Momentos antes eu acreditava que se realizaria o milagre e agora eu não podia dar crédito aos meus olhos, os quais me certificavam a cura completa!
Tal foi a minha hesitação que cometi a falta de Moisés, batendo duas vezes no rochedo. Continuei a orar e a molhar os olhos e a testa, sem me atrever a verificar o prodígio.
Mas, ao cabo de dez minutos, eram tais as energias vitais que eu passava a ter na vista, que a dúvida era impossível.
— Estou curado! – bradei.
Corri a pegar um livro para ler… mas interrompi esse movimento.
— Não, o primeiro livro que devo levar aos olhos não pode ser ao acaso…
E fui procurar o folheto relativo às aparições de Nossa Senhora em Lourdes, que viera juntamente com a água. Li 104 páginas seguidas, sem parar.
Vinte minutos antes, não poderia ter lido três linhas.
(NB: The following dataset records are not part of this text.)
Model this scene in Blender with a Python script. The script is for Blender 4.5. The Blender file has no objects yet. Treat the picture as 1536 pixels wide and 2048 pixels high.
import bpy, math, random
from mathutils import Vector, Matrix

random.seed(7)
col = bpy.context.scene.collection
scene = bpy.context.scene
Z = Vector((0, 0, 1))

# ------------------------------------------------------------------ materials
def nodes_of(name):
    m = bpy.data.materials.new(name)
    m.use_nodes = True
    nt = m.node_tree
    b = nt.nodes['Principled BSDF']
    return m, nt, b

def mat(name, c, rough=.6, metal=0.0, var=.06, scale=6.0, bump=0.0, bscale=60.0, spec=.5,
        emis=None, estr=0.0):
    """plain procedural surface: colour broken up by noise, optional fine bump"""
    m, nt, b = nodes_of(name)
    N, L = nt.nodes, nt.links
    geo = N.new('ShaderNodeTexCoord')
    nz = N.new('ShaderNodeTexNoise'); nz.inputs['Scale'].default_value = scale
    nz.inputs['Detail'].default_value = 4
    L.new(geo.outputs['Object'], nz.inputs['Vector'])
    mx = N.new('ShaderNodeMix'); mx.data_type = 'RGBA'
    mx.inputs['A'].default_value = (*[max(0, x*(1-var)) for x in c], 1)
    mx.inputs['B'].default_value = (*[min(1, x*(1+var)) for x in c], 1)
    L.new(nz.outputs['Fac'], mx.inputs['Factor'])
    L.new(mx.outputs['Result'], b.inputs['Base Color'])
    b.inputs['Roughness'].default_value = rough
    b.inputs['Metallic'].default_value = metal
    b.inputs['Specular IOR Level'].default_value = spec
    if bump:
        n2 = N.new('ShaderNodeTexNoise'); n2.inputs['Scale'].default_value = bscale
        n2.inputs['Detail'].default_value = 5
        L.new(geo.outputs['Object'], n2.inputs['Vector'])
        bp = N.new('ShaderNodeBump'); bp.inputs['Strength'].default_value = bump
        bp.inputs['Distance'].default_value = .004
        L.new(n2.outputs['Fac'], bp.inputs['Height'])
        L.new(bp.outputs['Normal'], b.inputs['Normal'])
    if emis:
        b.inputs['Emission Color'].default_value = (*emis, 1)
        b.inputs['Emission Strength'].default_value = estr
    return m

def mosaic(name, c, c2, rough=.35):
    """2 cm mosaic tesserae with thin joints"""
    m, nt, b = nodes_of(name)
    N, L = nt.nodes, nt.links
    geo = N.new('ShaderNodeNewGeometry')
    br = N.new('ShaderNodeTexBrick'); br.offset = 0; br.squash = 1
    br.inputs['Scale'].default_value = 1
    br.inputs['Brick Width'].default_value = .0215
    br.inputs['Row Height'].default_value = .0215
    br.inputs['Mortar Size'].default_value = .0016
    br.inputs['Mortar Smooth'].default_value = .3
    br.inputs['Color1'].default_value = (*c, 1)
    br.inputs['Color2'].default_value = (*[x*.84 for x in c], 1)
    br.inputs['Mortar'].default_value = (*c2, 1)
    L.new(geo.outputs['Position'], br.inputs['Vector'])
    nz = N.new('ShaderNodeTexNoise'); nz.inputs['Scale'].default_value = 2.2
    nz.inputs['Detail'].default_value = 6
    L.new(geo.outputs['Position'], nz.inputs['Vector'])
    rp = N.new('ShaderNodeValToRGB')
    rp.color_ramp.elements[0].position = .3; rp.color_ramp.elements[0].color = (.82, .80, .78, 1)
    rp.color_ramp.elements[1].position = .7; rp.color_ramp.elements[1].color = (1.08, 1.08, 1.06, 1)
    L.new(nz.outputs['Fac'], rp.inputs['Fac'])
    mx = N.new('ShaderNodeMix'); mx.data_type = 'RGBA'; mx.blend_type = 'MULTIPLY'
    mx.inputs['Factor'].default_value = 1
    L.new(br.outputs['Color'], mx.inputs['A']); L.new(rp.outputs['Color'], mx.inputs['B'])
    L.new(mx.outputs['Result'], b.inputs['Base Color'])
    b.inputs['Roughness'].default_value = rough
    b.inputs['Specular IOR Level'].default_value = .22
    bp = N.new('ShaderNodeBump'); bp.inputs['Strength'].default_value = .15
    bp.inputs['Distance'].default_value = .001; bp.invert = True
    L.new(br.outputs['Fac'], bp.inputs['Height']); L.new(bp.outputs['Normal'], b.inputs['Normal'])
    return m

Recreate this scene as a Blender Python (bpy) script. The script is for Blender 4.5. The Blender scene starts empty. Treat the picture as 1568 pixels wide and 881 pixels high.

E se me custou parar na página 104, foi porque eram 17:30h e, a essa hora, a 10 de outubro, em Paris é noite.
Fui confessar-me e comuniquei ao Pe. Ferrand de Missol a grande dádiva que a Santíssima Virgem havia me concedido.
Ele me permitiu comungar no dia seguinte para dar graças a Deus e tomar a firme resolução de que um acontecimento dessa natureza deveria transformar meu coração.